SET TASK - Return only the lines from the top of the material through the line marked by "EYE = 1.227", unaltered.

Some records -
========================================================================

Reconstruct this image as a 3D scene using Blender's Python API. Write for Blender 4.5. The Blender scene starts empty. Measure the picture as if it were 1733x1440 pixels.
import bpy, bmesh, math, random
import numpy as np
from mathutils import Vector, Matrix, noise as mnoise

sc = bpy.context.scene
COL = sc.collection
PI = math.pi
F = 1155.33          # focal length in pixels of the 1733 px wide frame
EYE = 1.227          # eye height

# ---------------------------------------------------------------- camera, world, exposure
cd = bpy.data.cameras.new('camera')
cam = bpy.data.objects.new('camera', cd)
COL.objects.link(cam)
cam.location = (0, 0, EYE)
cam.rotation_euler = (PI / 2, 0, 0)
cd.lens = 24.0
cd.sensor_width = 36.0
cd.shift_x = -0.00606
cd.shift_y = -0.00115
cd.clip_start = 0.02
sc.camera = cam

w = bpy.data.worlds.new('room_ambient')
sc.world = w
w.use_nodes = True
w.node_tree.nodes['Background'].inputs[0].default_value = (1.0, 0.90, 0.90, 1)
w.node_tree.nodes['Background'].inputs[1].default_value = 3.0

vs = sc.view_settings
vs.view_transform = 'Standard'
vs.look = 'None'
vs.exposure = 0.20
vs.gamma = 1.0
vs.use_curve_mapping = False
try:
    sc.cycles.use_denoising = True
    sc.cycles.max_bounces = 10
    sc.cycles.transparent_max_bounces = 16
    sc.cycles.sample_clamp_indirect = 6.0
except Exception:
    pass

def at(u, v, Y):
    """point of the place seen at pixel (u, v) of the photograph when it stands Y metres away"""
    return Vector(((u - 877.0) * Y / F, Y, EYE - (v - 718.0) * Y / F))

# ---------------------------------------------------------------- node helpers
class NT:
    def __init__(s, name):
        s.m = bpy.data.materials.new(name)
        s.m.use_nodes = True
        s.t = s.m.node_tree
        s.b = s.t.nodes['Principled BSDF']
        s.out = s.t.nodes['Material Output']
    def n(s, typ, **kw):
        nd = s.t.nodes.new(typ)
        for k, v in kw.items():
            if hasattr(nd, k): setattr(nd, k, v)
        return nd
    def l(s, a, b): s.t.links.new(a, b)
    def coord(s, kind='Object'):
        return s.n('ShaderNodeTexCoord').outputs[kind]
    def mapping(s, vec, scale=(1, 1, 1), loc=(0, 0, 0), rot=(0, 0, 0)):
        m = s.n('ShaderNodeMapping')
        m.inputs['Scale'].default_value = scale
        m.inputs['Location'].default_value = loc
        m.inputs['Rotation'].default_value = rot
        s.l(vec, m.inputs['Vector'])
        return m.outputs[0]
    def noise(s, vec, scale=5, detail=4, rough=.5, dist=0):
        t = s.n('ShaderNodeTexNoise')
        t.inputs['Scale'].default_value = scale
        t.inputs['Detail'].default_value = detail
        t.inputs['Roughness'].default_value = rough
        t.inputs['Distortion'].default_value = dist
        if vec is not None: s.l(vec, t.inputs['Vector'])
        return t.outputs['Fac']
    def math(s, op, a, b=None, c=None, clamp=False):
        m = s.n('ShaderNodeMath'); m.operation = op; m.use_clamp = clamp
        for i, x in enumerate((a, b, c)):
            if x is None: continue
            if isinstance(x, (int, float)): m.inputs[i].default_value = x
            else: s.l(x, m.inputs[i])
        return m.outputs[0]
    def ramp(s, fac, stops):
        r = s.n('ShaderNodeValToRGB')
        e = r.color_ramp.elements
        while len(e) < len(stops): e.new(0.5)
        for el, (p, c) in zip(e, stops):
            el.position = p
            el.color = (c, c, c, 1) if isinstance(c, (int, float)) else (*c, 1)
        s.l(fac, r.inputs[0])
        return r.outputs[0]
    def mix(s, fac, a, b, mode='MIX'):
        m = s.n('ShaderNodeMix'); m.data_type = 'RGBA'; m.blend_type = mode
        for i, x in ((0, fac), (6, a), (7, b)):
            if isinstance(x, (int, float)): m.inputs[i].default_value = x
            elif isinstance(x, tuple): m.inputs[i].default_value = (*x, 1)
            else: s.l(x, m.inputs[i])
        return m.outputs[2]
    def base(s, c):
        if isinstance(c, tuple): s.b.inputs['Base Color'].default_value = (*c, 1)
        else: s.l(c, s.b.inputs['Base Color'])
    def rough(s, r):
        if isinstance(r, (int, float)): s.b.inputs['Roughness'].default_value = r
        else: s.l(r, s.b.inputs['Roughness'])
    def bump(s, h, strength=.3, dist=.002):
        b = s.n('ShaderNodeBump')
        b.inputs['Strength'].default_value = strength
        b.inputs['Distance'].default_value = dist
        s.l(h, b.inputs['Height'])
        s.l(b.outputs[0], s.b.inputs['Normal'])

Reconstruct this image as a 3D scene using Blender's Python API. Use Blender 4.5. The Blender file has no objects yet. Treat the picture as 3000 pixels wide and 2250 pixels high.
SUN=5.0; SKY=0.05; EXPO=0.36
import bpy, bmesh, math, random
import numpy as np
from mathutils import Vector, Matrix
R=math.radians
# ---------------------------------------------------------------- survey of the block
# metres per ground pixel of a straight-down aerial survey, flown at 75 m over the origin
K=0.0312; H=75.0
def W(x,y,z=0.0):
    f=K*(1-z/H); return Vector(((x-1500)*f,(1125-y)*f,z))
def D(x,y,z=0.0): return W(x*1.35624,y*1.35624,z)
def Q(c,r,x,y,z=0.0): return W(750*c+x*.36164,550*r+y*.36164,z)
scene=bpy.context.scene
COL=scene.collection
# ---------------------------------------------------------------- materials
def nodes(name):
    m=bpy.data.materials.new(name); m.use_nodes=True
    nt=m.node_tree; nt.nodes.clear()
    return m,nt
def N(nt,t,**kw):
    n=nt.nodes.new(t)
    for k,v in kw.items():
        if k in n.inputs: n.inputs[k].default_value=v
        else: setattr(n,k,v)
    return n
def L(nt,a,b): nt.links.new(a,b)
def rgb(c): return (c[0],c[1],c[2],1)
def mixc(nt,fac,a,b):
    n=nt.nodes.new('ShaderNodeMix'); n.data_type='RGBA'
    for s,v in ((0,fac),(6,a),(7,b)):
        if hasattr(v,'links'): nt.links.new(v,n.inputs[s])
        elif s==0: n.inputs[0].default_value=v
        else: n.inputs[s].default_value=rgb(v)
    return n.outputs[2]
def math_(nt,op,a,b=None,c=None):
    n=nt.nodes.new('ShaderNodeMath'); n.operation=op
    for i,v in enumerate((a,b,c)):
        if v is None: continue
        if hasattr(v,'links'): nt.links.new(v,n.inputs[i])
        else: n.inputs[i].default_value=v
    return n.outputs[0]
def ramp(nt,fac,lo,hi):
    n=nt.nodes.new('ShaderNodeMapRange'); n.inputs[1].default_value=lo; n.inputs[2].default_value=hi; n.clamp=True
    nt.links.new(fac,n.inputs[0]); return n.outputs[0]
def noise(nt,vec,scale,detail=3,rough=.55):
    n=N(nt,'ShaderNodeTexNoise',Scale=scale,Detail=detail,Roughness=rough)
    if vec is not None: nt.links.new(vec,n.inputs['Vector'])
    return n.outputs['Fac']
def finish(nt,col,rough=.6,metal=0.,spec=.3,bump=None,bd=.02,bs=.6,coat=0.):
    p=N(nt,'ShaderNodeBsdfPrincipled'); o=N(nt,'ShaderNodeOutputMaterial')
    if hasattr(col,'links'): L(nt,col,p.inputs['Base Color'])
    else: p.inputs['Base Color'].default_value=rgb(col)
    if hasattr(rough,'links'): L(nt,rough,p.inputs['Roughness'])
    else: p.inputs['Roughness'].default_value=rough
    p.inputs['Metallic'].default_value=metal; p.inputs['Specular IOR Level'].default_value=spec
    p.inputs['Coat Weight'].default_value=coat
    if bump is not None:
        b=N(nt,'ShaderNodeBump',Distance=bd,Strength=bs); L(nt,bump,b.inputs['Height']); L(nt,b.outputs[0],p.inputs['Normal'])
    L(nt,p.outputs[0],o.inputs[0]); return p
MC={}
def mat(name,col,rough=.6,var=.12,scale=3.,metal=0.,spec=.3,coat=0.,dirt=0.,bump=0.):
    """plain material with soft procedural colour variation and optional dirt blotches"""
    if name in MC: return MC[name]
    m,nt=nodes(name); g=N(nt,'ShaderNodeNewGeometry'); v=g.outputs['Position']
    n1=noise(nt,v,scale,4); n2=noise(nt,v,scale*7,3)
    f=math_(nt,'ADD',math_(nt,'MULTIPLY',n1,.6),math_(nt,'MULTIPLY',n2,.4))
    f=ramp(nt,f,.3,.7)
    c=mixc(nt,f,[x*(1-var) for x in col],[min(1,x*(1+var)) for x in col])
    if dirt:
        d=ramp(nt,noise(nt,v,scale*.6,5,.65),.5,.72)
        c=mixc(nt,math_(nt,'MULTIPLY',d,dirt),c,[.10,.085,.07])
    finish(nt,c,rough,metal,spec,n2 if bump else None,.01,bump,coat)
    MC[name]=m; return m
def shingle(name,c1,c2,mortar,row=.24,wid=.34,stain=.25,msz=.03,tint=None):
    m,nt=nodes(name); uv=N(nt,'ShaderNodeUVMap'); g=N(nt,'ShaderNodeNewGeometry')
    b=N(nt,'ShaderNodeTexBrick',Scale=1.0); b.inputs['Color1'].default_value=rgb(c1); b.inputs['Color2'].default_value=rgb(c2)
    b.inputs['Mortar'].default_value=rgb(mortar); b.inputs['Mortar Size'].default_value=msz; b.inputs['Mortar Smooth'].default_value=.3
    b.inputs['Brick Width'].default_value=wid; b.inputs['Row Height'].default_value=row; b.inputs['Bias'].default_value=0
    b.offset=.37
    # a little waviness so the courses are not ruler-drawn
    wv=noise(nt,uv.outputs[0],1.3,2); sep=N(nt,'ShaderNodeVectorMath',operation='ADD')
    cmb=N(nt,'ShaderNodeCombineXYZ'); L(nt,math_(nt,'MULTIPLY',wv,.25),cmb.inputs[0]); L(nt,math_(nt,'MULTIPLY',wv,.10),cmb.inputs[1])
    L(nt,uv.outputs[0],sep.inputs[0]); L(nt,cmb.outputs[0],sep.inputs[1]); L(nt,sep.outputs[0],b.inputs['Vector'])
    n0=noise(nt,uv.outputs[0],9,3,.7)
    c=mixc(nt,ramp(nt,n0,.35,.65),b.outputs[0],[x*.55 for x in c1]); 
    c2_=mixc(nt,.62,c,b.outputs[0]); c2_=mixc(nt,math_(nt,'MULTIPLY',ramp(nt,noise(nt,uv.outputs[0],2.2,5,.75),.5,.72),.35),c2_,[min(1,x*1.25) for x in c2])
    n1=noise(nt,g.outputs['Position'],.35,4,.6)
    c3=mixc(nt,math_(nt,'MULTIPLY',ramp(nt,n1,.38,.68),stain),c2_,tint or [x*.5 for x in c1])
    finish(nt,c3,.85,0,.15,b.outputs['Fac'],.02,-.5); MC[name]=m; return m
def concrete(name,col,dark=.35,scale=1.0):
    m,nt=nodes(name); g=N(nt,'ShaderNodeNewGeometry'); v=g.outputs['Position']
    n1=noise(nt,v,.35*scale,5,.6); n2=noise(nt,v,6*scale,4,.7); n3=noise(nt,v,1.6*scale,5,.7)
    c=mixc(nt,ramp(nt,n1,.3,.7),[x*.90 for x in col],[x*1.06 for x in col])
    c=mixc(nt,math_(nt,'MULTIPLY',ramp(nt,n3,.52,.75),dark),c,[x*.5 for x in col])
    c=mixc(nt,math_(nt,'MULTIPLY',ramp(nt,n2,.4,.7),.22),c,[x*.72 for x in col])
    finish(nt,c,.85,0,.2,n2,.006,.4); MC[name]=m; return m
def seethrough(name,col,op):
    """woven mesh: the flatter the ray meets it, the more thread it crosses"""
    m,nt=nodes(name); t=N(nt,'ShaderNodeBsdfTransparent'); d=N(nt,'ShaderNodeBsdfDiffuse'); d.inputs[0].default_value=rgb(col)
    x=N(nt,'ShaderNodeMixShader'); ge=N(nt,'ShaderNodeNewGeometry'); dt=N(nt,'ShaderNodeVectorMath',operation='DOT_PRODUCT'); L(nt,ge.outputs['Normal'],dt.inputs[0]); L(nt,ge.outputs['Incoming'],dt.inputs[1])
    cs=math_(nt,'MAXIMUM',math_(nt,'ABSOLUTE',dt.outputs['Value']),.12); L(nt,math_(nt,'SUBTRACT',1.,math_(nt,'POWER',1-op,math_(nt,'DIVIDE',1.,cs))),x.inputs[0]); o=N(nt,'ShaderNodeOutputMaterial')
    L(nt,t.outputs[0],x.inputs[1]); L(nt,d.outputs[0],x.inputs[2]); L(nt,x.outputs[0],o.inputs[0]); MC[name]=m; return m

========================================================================

OUTPUT OF THE EXERCISE -
Reconstruct this image as a 3D scene using Blender's Python API. Write for Blender 4.5. The Blender scene starts empty. Measure the picture as if it were 1733x1440 pixels.
import bpy, bmesh, math, random
import numpy as np
from mathutils import Vector, Matrix, noise as mnoise

sc = bpy.context.scene
COL = sc.collection
PI = math.pi
F = 1155.33          # focal length in pixels of the 1733 px wide frame
EYE = 1.227          # eye height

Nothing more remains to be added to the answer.